DATA SHOWN:

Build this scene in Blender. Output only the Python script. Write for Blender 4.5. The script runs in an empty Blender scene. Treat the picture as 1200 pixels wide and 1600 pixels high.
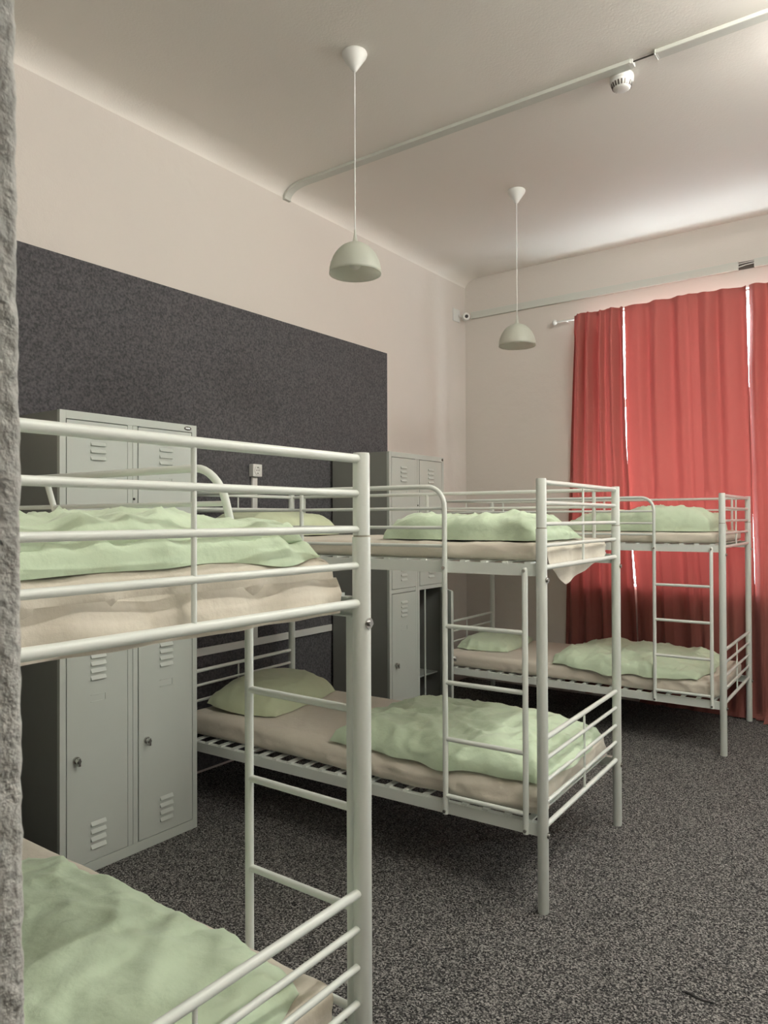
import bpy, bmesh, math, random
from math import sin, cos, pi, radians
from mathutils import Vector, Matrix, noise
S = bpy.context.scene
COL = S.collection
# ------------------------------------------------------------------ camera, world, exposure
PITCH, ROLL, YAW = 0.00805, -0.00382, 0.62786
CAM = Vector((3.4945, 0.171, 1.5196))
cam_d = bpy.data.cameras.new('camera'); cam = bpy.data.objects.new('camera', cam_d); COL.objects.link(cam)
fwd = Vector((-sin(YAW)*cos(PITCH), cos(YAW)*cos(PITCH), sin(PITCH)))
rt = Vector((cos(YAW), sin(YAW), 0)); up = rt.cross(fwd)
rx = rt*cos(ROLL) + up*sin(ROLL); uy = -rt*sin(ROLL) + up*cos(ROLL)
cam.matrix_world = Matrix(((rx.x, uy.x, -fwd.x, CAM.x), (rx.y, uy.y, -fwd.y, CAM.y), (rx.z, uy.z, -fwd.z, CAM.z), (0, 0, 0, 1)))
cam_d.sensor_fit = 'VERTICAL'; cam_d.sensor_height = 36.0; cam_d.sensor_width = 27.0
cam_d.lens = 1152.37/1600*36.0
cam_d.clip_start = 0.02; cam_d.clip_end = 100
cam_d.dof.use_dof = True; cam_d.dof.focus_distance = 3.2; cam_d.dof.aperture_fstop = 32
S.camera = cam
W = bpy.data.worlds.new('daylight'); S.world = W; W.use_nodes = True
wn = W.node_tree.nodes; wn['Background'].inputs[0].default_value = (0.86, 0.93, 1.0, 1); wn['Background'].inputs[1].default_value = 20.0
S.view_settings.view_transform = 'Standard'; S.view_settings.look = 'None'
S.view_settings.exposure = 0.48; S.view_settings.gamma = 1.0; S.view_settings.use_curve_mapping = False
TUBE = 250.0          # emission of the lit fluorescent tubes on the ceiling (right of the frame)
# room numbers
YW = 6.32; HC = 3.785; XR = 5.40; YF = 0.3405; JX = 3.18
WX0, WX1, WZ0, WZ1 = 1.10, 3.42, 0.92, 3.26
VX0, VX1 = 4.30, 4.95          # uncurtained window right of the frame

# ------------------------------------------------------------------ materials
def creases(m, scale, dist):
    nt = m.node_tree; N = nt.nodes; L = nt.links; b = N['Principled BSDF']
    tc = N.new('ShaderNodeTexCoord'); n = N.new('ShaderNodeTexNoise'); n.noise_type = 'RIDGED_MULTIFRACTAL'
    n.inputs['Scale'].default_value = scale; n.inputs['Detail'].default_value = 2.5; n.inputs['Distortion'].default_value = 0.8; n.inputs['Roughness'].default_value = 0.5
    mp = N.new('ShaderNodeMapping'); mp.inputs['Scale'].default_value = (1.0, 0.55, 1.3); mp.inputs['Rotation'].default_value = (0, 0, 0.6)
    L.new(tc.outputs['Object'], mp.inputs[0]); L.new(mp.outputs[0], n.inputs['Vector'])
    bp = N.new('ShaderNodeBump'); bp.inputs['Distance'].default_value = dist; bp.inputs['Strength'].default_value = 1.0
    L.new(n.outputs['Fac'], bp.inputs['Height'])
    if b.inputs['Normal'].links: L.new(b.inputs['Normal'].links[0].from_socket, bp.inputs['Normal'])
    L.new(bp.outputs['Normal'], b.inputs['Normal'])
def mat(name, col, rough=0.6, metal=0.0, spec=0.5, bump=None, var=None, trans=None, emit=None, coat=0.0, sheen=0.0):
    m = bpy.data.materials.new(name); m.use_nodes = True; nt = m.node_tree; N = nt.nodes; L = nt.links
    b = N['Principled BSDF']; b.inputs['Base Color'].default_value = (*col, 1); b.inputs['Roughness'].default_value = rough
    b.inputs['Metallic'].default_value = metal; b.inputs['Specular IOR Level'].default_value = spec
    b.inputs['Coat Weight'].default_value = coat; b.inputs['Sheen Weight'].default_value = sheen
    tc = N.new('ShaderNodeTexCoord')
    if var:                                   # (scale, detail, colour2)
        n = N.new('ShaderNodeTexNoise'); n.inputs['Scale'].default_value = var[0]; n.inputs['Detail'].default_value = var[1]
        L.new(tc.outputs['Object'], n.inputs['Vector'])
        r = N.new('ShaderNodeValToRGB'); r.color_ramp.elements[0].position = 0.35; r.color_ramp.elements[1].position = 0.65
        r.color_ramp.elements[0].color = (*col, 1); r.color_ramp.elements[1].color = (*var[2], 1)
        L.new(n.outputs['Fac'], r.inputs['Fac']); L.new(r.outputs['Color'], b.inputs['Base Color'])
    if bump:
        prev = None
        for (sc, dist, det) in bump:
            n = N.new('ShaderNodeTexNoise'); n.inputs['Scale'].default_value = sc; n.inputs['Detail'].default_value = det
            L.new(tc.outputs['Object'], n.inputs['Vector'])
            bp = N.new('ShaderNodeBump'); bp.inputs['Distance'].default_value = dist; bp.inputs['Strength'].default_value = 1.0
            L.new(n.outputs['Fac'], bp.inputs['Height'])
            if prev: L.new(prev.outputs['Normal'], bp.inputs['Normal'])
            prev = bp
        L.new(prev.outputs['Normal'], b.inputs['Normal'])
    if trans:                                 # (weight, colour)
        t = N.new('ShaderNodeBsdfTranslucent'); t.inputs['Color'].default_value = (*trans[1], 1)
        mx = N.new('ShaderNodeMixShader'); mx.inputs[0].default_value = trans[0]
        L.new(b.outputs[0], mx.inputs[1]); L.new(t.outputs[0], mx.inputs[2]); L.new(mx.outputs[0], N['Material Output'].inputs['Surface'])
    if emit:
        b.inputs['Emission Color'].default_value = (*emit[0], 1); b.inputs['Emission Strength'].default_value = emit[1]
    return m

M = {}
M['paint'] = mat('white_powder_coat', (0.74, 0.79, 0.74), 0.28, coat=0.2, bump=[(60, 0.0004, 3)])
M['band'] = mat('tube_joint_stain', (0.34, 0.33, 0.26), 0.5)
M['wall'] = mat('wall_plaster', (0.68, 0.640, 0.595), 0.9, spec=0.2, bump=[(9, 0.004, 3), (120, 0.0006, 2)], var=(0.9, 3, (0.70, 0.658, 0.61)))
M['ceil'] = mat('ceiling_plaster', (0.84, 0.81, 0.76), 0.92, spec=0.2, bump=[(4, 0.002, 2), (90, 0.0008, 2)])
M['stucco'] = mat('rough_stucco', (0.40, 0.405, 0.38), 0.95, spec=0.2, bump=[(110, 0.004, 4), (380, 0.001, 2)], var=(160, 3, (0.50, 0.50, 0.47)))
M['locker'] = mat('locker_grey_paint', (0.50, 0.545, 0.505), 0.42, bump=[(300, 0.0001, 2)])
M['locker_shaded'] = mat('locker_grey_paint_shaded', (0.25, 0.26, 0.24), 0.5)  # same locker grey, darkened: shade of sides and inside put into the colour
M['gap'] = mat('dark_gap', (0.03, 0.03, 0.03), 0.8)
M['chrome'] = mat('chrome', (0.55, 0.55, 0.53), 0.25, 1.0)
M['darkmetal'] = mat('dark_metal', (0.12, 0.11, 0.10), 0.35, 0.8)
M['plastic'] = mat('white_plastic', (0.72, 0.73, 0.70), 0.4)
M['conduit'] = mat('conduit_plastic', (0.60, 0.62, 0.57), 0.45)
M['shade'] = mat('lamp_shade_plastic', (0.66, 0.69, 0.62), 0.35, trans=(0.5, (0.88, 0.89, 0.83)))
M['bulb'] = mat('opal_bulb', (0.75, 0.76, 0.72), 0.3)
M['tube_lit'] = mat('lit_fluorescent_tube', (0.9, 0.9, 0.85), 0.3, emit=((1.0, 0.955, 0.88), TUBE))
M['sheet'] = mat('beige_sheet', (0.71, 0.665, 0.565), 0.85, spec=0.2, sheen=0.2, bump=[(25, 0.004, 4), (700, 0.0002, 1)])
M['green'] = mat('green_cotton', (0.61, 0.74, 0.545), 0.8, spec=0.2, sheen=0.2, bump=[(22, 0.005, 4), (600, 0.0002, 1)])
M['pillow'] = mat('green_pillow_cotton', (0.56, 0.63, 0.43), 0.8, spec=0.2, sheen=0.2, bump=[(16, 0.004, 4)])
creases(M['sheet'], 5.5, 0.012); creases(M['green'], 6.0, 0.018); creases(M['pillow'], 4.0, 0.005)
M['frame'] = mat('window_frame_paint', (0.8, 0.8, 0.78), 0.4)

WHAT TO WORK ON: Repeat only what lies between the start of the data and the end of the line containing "VX0, VX1 = 4.30, 4.95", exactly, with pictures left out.

RESPONSE TO THIS TASK:
Build this scene in Blender. Output only the Python script. Write for Blender 4.5. The script runs in an empty Blender scene. Treat the picture as 1200 pixels wide and 1600 pixels high.
import bpy, bmesh, math, random
from math import sin, cos, pi, radians
from mathutils import Vector, Matrix, noise
S = bpy.context.scene
COL = S.collection
# ------------------------------------------------------------------ camera, world, exposure
PITCH, ROLL, YAW = 0.00805, -0.00382, 0.62786
CAM = Vector((3.4945, 0.171, 1.5196))
cam_d = bpy.data.cameras.new('camera'); cam = bpy.data.objects.new('camera', cam_d); COL.objects.link(cam)
fwd = Vector((-sin(YAW)*cos(PITCH), cos(YAW)*cos(PITCH), sin(PITCH)))
rt = Vector((cos(YAW), sin(YAW), 0)); up = rt.cross(fwd)
rx = rt*cos(ROLL) + up*sin(ROLL); uy = -rt*sin(ROLL) + up*cos(ROLL)
cam.matrix_world = Matrix(((rx.x, uy.x, -fwd.x, CAM.x), (rx.y, uy.y, -fwd.y, CAM.y), (rx.z, uy.z, -fwd.z, CAM.z), (0, 0, 0, 1)))
cam_d.sensor_fit = 'VERTICAL'; cam_d.sensor_height = 36.0; cam_d.sensor_width = 27.0
cam_d.lens = 1152.37/1600*36.0
cam_d.clip_start = 0.02; cam_d.clip_end = 100
cam_d.dof.use_dof = True; cam_d.dof.focus_distance = 3.2; cam_d.dof.aperture_fstop = 32
S.camera = cam
W = bpy.data.worlds.new('daylight'); S.world = W; W.use_nodes = True
wn = W.node_tree.nodes; wn['Background'].inputs[0].default_value = (0.86, 0.93, 1.0, 1); wn['Background'].inputs[1].default_value = 20.0
S.view_settings.view_transform = 'Standard'; S.view_settings.look = 'None'
S.view_settings.exposure = 0.48; S.view_settings.gamma = 1.0; S.view_settings.use_curve_mapping = False
TUBE = 250.0          # emission of the lit fluorescent tubes on the ceiling (right of the frame)
# room numbers
YW = 6.32; HC = 3.785; XR = 5.40; YF = 0.3405; JX = 3.18
WX0, WX1, WZ0, WZ1 = 1.10, 3.42, 0.92, 3.26
VX0, VX1 = 4.30, 4.95          # uncurtained window right of the frame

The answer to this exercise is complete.